Pg. 91-92, 96. Chappel formation. A thin limestone of Boone or Osage age here named Chappel formation. Known maximum thickness in surface exposures only a few feet. Underground to the north and west of Llano uplift it is absent or ranges in thickness up to 150 feet. Is hard, medium dark, abounds in crinoid fragments. Rests disconformably on Ellenburger (Ordovician) limestone and disconformably underlies Barnett (Mississippian) formation. Lowermost part contains, according to Goldman, as inclusions, small pellets of Ellenburger limestone. Age is Mississippian.
Type locality: 3 mi southeast of San Saba, central TX. [Geographic feature not mentioned, but there is a village called Chappel southeast of San Saba.]
Source: US geologic names lexicon (USGS Bull. 896, p. 401).
Revised in that Ives conglomerate named as basal reddish-brown conglomerate of rounded chert cobbles of the Chappel limestone in central TX on the Llano uplift. In Stop 17 in San Saba Co, Chappel limestone is separated from the underlying Ellenburger limestone by Eaves [Ives?] conglomerate; separated from the overlying Marble Falls limestone by black shale. Is described as a white, hard crinoidal limestone. Cross section. Geologic map. Of Mississippian age.

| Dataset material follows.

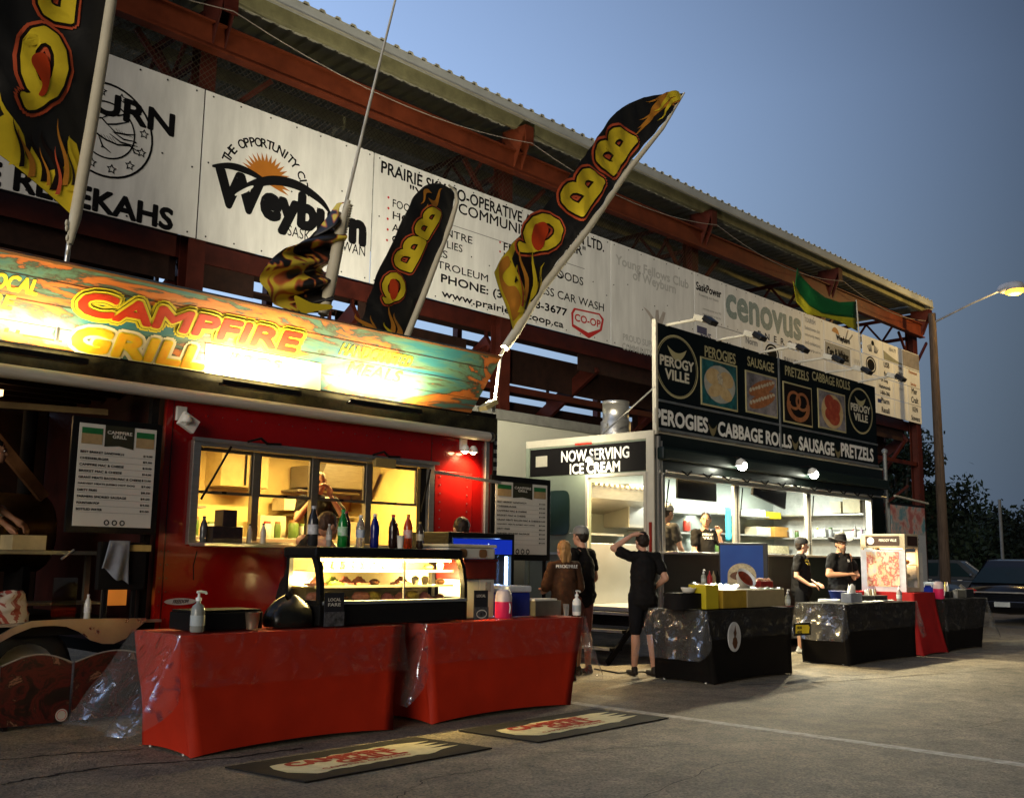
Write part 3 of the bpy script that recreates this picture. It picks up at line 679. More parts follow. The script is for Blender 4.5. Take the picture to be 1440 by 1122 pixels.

Source: GNU records (USGS DDS-6; Denver GNULEX).
A few (3+?) scattered exposures of gray limestone with brachiopods and conodonts of Helderberg (Early Devonian) age named Pillar Bluff limestone. These exposures were included with Chappel formation (Lower Mississippian) in earlier reports. Pillar Bluff mapped (geologic map) in a very limited area in Blanco Co., TX on the Llano uplift. Chappel underlies the Mississippian Barnett shale.